- Task: State how many lines in the entries below contain "Take". Write nothing but the number.
<<<<
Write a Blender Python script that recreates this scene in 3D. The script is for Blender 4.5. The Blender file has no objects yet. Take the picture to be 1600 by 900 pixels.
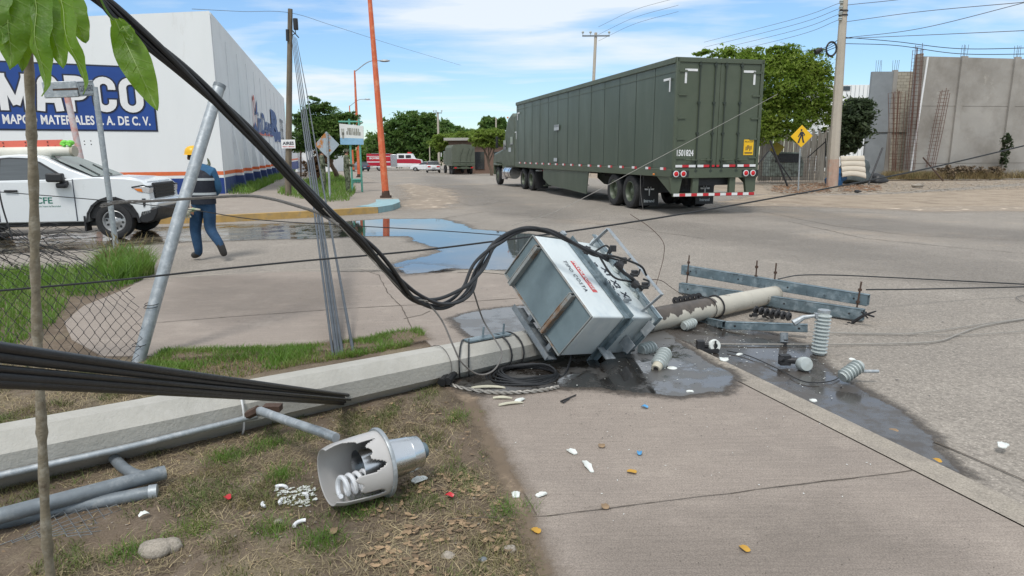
import bpy, bmesh, math, random
import numpy as np
from mathutils import Vector, Matrix, Euler
random.seed(7); rng = np.random.default_rng(11)
SC = bpy.context.scene
COL = SC.collection
R = math.radians
# ------------------------------------------------------------------ camera
CAM_H, FPX = 1.67, 1045.6
PITCH, ROLL = R(11.31), R(-0.2266)
fw = Vector((0, math.cos(PITCH), -math.sin(PITCH))); up0 = Vector((0, math.sin(PITCH), math.cos(PITCH))); rt0 = Vector((1, 0, 0))
rt = rt0*math.cos(ROLL)+up0*math.sin(ROLL); up = -rt0*math.sin(ROLL)+up0*math.cos(ROLL)
cd = bpy.data.cameras.new('camera'); cam = bpy.data.objects.new('camera', cd); COL.objects.link(cam)
cd.sensor_fit = 'HORIZONTAL'; cd.sensor_width = 36; cd.lens = 36*FPX/1600
cd.clip_start = 0.05; cd.clip_end = 3000
cam.matrix_world = Matrix.Translation((0, 0, CAM_H)) @ Matrix((rt, up, -fw)).transposed().to_4x4()
SC.camera = cam
# ------------------------------------------------------------------ light
SUN_EL, SUN_AZ = 58, 200      # azimuth clockwise from +Y; the sun stands behind the camera, a little to its left
sun = bpy.data.lights.new('sun', 'SUN'); sun.energy = 1.9; sun.angle = R(15); sun.color = (1.0, .965, .91)
so = bpy.data.objects.new('sun', sun); COL.objects.link(so)
sd = Vector((math.sin(R(SUN_AZ))*math.cos(R(SUN_EL)), math.cos(R(SUN_AZ))*math.cos(R(SUN_EL)), math.sin(R(SUN_EL))))
so.rotation_euler = sd.to_track_quat('Z', 'Y').to_euler()
W = bpy.data.worlds.new('World'); SC.world = W; W.use_nodes = True
nt = W.node_tree; N = nt.nodes; L = nt.links
bg = N['Background']; bg.inputs['Strength'].default_value = 0.12
sky = N.new('ShaderNodeTexSky'); sky.sky_type = 'NISHITA'; sky.sun_disc = False
sky.sun_elevation = R(SUN_EL); sky.sun_rotation = R(SUN_AZ); sky.air_density = 1.0; sky.dust_density = 0.0; sky.ozone_density = 1.6
tc = N.new('ShaderNodeTexCoord'); sep = N.new('ShaderNodeSeparateXYZ'); L.new(tc.outputs['Generated'], sep.inputs[0])
# clouds live on a plane high above: direction.xy / direction.z
def wmath(op, a, b=None, clamp=False):
    n = N.new('ShaderNodeMath'); n.operation = op; n.use_clamp = clamp
    for i, v in enumerate((a, b)):
        if v is None: continue
        if isinstance(v, (int, float)): n.inputs[i].default_value = v
        else: L.new(v, n.inputs[i])
    return n.outputs[0]
zc = wmath('MAXIMUM', sep.outputs[2], 0.0); zc = wmath('ADD', zc, 0.06)
cx = wmath('DIVIDE', sep.outputs[0], zc); cy = wmath('DIVIDE', sep.outputs[1], zc)
comb = N.new('ShaderNodeCombineXYZ'); L.new(cx, comb.inputs[0]); L.new(cy, comb.inputs[1])
mp = N.new('ShaderNodeMapping'); L.new(comb.outputs[0], mp.inputs[0]); mp.inputs['Location'].default_value = (5.1, .6, 0); mp.inputs['Rotation'].default_value = (0, 0, R(12)); mp.inputs['Scale'].default_value = (0.42, 0.62, 1)
n1 = N.new('ShaderNodeTexNoise'); n1.inputs['Scale'].default_value = 1.0; n1.inputs['Detail'].default_value = 9; n1.inputs['Roughness'].default_value = .5; n1.inputs['Distortion'].default_value = .7
L.new(mp.outputs[0], n1.inputs['Vector'])
mp2 = N.new('ShaderNodeMapping'); L.new(comb.outputs[0], mp2.inputs[0]); mp2.inputs['Rotation'].default_value = (0, 0, R(-24)); mp2.inputs['Scale'].default_value = (.5, 1.2, 1)
n2 = N.new('ShaderNodeTexNoise'); n2.inputs['Scale'].default_value = 1.6; n2.inputs['Detail'].default_value = 10; n2.inputs['Roughness'].default_value = .6
L.new(mp2.outputs[0], n2.inputs['Vector'])
s_ = wmath('ADD', wmath('MULTIPLY', n1.outputs[0], .8), wmath('MULTIPLY', n2.outputs[0], .2)); s_ = wmath('ADD', s_, wmath('MULTIPLY', wmath('SUBTRACT', sep.outputs[2], .17), .85))
rp = N.new('ShaderNodeValToRGB'); L.new(s_, rp.inputs[0])
rp.color_ramp.elements[0].position = .43; rp.color_ramp.elements[0].color = (.06, .06, .06, 1)
rp.color_ramp.elements[1].position = .57; rp.color_ramp.elements[1].color = (.86, .86, .86, 1)
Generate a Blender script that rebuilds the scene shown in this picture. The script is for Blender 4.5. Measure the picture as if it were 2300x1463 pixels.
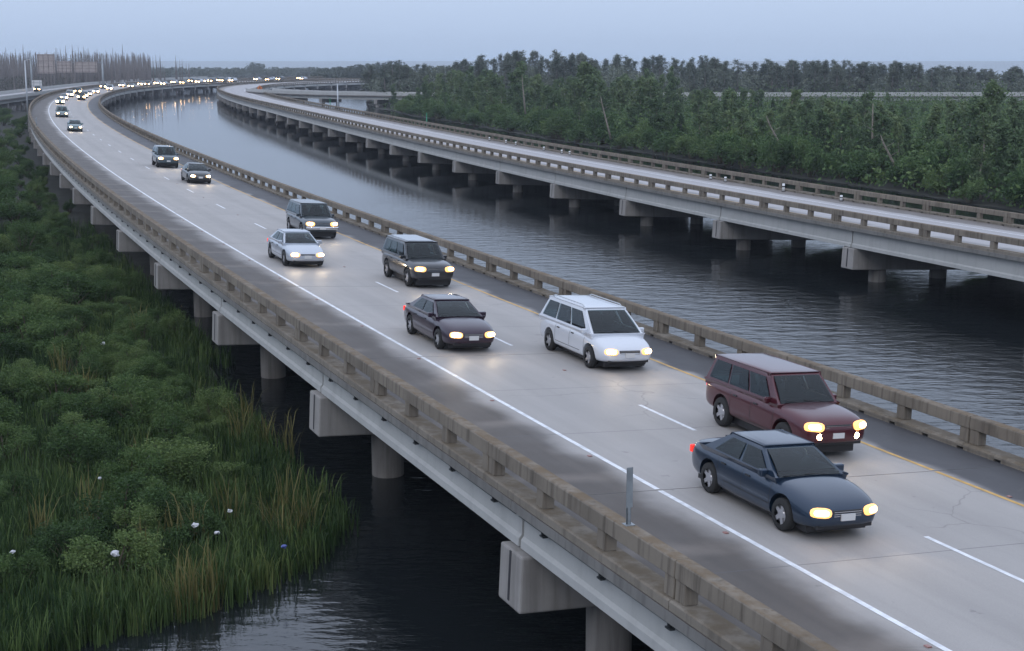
import bpy, bmesh, math, random
import numpy as np
from mathutils import Vector, Matrix

for o in list(bpy.data.objects):
    bpy.data.objects.remove(o)
scene = bpy.context.scene
COL = scene.collection
R = math.radians

# ------------------------------------------------------------------ camera, sky, sun, exposure
CAM_Z = 9.287                      # above the crown of the near deck (z = 0); water lies at WZ
WZ = -3.45
cam_d = bpy.data.cameras.new('camera')
cam = bpy.data.objects.new('camera', cam_d)
COL.objects.link(cam)
cam_d.sensor_width = 36.0
cam_d.lens = 3293.4 / 2300 * 36.0
cam_d.clip_start = 0.1
cam_d.clip_end = 20000
cam.location = (0, 0, CAM_Z)
cam.rotation_euler = (R(90) - math.atan((731.5 - 134.34) / 3293.4), 0, 0)
scene.camera = cam

SUN_EL, SUN_ROT = R(38), R(200)
world = bpy.data.worlds.new('World')
scene.world = world
world.use_nodes = True
nt = world.node_tree
nt.nodes.clear()
w_out = nt.nodes.new('ShaderNodeOutputWorld')
w_bg = nt.nodes.new('ShaderNodeBackground')
w_sky = nt.nodes.new('ShaderNodeTexSky')
w_sky.sky_type = 'NISHITA'
w_sky.sun_disc = False
w_sky.sun_elevation = SUN_EL
w_sky.sun_rotation = SUN_ROT
w_sky.dust_density = 3.0
w_tc = nt.nodes.new('ShaderNodeTexCoord')
w_sep = nt.nodes.new('ShaderNodeSeparateXYZ')
w_pow = nt.nodes.new('ShaderNodeMath'); w_pow.operation = 'POWER'; w_pow.inputs[1].default_value = 0.56; w_pow.use_clamp = True
w_max = nt.nodes.new('ShaderNodeMath'); w_max.operation = 'MAXIMUM'; w_max.inputs[1].default_value = 0.0
w_mix = nt.nodes.new('ShaderNodeMix'); w_mix.data_type = 'RGBA'; w_mix.clamp_factor = True
w_mix.inputs[6].default_value = (4.55, 5.9, 8.2, 1)      # overcast dusk cloud at the horizon
w_mix.inputs[7].default_value = (10.3, 11.4, 14.0, 1)      # and overhead, brighter and greyer
w_blend = nt.nodes.new('ShaderNodeMix'); w_blend.data_type = 'RGBA'
w_blend.inputs[0].default_value = 0.93
nt.links.new(w_tc.outputs['Generated'], w_sep.inputs[0])
nt.links.new(w_sep.outputs['Z'], w_max.inputs[0])
nt.links.new(w_max.outputs[0], w_pow.inputs[0])
nt.links.new(w_pow.outputs[0], w_mix.inputs[0])
nt.links.new(w_sky.outputs[0], w_blend.inputs[6])
nt.links.new(w_mix.outputs[2], w_blend.inputs[7])
nt.links.new(w_blend.outputs[2], w_bg.inputs['Color'])
w_bg.inputs['Strength'].default_value = 0.1
nt.links.new(w_bg.outputs[0], w_out.inputs['Surface'])

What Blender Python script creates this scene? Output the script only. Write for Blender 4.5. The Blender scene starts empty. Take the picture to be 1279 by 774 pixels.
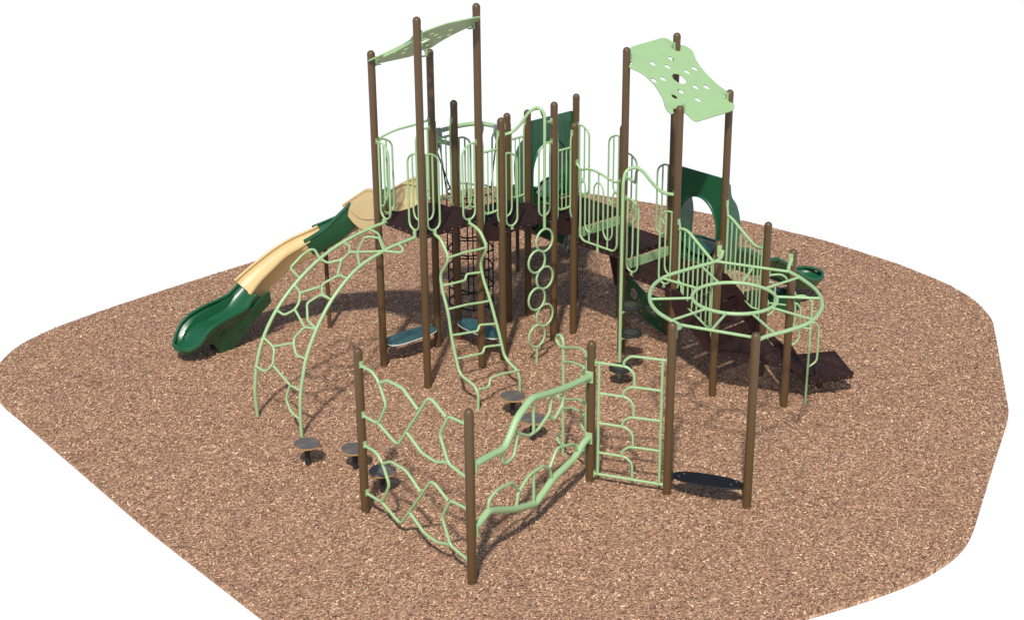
import bpy, bmesh, math, random
from mathutils import Vector, Matrix, noise
R = math.radians
random.seed(7)
scene = bpy.context.scene
COL = scene.collection

# ------------------------------------------------------------------ camera
CAM = Vector((-15.334, -20.638, 11.576))
PITCH = 0.3898838
ROLL = -0.0083043
H0 = Vector((0.66580, 0.74613, 0.0)).normalized()
F0 = (H0 * math.cos(PITCH) + Vector((0, 0, -math.sin(PITCH)))).normalized()
R0 = F0.cross(Vector((0, 0, 1))).normalized()
U0 = R0.cross(F0).normalized()
RR = R0 * math.cos(ROLL) + U0 * math.sin(ROLL)
UU = U0 * math.cos(ROLL) - R0 * math.sin(ROLL)
cd = bpy.data.cameras.new('camera'); cam = bpy.data.objects.new('camera', cd); COL.objects.link(cam)
m = Matrix(((RR.x, UU.x, -F0.x, CAM.x), (RR.y, UU.y, -F0.y, CAM.y), (RR.z, UU.z, -F0.z, CAM.z), (0, 0, 0, 1)))
cam.matrix_world = m
cd.sensor_width = 36.0; cd.lens = 36.0 * 1957.53 / 1279.0; cd.clip_end = 2000; cd.clip_start = 0.5
scene.camera = cam

# ------------------------------------------------------------------ light
SAZ, SEL = R(40), R(52)
w = bpy.data.worlds.new('World'); scene.world = w; w.use_nodes = True
nt = w.node_tree; nt.nodes.clear()
sky = nt.nodes.new('ShaderNodeTexSky'); sky.sky_type = 'NISHITA'; sky.sun_disc = False
sky.sun_elevation = SEL; sky.sun_rotation = math.atan2(-math.cos(SAZ), -math.sin(SAZ))
sky.air_density = 1.0; sky.dust_density = 1.5
bg = nt.nodes.new('ShaderNodeBackground'); bg.inputs[1].default_value = 0.12
ow = nt.nodes.new('ShaderNodeOutputWorld')
nt.links.new(sky.outputs[0], bg.inputs[0]); nt.links.new(bg.outputs[0], ow.inputs[0])
ld = bpy.data.lights.new('sun', 'SUN'); ld.energy = 4.0; ld.angle = R(2.8); ld.color = (1, .965, .91)
sun = bpy.data.objects.new('sun', ld); COL.objects.link(sun)
d = Vector((math.cos(SEL) * math.cos(SAZ), math.cos(SEL) * math.sin(SAZ), -math.sin(SEL)))
sun.rotation_euler = d.to_track_quat('-Z', 'Y').to_euler(); sun.location = (-10, -8, 15)
vs = scene.view_settings
vs.view_transform = 'Standard'; vs.look = 'None'; vs.exposure = 0.0; vs.gamma = 1.0
vs.use_curve_mapping = False

# ------------------------------------------------------------------ materials
def mat(name, col, rough=.5, spec=.5, var=.06, scale=9.0, bump=0.0, bscale=120, dirt=None, dirt_amt=0.0, coat=0.0, metal=0.0):
    m = bpy.data.materials.new(name); m.use_nodes = True; n = m.node_tree; N = n.nodes; L = n.links
    b = N['Principled BSDF']; b.inputs['Roughness'].default_value = rough
    b.inputs['Specular IOR Level'].default_value = spec; b.inputs['Coat Weight'].default_value = coat
    b.inputs['Metallic'].default_value = metal
    tc = N.new('ShaderNodeTexCoord'); nz = N.new('ShaderNodeTexNoise'); nz.inputs['Scale'].default_value = scale
    nz.inputs['Detail'].default_value = 5
    L.new(tc.outputs['Object'], nz.inputs['Vector'])
    r = N.new('ShaderNodeValToRGB'); r.color_ramp.elements[0].position = .3; r.color_ramp.elements[1].position = .7
    c = Vector(col)
    r.color_ramp.elements[0].color = (*(c * (1 - var)), 1); r.color_ramp.elements[1].color = (*(c * (1 + var)), 1)
    L.new(nz.outputs[0], r.inputs[0])
    out = r.outputs[0]
    if dirt:
        n2 = N.new('ShaderNodeTexNoise'); n2.inputs['Scale'].default_value = 3.1; n2.inputs['Detail'].default_value = 8
        n2.inputs['Roughness'].default_value = .7; L.new(tc.outputs['Object'], n2.inputs['Vector'])
        mr = N.new('ShaderNodeMapRange'); mr.inputs[1].default_value = .5; mr.inputs[2].default_value = .8; mr.inputs[4].default_value = dirt_amt
        L.new(n2.outputs[0], mr.inputs[0])
        mx = N.new('ShaderNodeMixRGB'); mx.inputs[2].default_value = (*dirt, 1)
        L.new(mr.outputs[0], mx.inputs[0]); L.new(out, mx.inputs[1]); out = mx.outputs[0]
    L.new(out, b.inputs['Base Color'])
    if bump:
        n3 = N.new('ShaderNodeTexNoise'); n3.inputs['Scale'].default_value = bscale; L.new(tc.outputs['Object'], n3.inputs['Vector'])
        bp = N.new('ShaderNodeBump'); bp.inputs['Strength'].default_value = bump; bp.inputs['Distance'].default_value = .01
        L.new(n3.outputs[0], bp.inputs['Height']); L.new(bp.outputs[0], b.inputs['Normal'])
    return m

M_GREEN = mat('light_green_powder_coat', (.315, .472, .228), .38, .5, .035, 5, dirt=(.28, .41, .20), dirt_amt=.25)
M_BROWN = mat('brown_post_coat', (.098, .056, .022), .42, .45, .04, 6, dirt=(.085, .05, .024), dirt_amt=.2)
M_DGREEN = mat('dark_green_plastic', (.010, .086, .034), .33, .5, .08, 4, bump=.05, coat=.15)
M_TAN = mat('tan_plastic', (.60, .44, .205), .40, .5, .05, 4, bump=.05)
M_TEAL = mat('teal_deck_board', (.028, .088, .080), .35, .6, .12, 5)
M_PALE = mat('pale_edge', (.66, .68, .62), .5, .4, .05, 10)
M_BLACK = mat('black_rubber', (.022, .022, .024), .6, .4, .15, 30, bump=.1)
M_BLKWOOD = mat('black_board', (.006, .007, .010), .75, .25, .2, 14)
M_ROPE = mat('black_rope', (.012, .013, .016), .7, .3, .2, 60)
M_METAL = mat('galvanised_metal', (.45, .46, .48), .35, .5, .1, 20, metal=.8)
M_GREY = mat('grey_wheel_plastic', (.13, .15, .15), .5, .5, .1, 8)
M_DISC = mat('dark_disc_rubber', (.016, .017, .016), .7, .4, .2, 12, bump=.1)
M_DISC2 = mat('olive_disc_face', (.045, .045, .028), .6, .4, .25, 30)
M_TANEDGE = mat('tan_disc_edge', (.46, .27, .09), .6, .3, .1, 12)

def deck_mat(name, holes=True):
    m = mat(name, (.030, .0135, .012), .7, .2, .15, 6, dirt=(.05, .03, .026), dirt_amt=.3)
    if not holes: return m
    vertical = holes == 2
    n = m.node_tree; N = n.nodes; L = n.links; b = N['Principled BSDF']; o = N['Material Output']
    tc = N.new('ShaderNodeTexCoord')
    sc = N.new('ShaderNodeVectorMath'); sc.operation = 'SCALE'; sc.inputs[3].default_value = 1 / .052
    L.new(tc.outputs['Object'], sc.inputs[0])
    fr = N.new('ShaderNodeVectorMath'); fr.operation = 'FRACTION'; L.new(sc.outputs[0], fr.inputs[0])
    sb = N.new('ShaderNodeVectorMath'); sb.operation = 'SUBTRACT'; sb.inputs[1].default_value = (.5, .5, .5); L.new(fr.outputs[0], sb.inputs[0])
    mu = N.new('ShaderNodeVectorMath'); mu.operation = 'MULTIPLY'; mu.inputs[1].default_value = (1, 0, 1) if vertical else (1, 1, 0); L.new(sb.outputs[0], mu.inputs[0])
    ln = N.new('ShaderNodeVectorMath'); ln.operation = 'LENGTH'; L.new(mu.outputs[0], ln.inputs[0])
    lt = N.new('ShaderNodeMath'); lt.operation = 'LESS_THAN'; lt.inputs[1].default_value = .26; L.new(ln.outputs['Value'], lt.inputs[0])
    tr = N.new('ShaderNodeBsdfTransparent'); mx = N.new('ShaderNodeMixShader')
    L.new(lt.outputs[0], mx.inputs[0]); L.new(b.outputs[0], mx.inputs[1]); L.new(tr.outputs[0], mx.inputs[2]); L.new(mx.outputs[0], o.inputs[0])
    return m
M_DECK = deck_mat('perforated_brown_deck'); M_SKIRT = deck_mat('brown_deck_edge', False); M_RISER = deck_mat('perforated_brown_riser', 2)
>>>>
- Exercise response: 2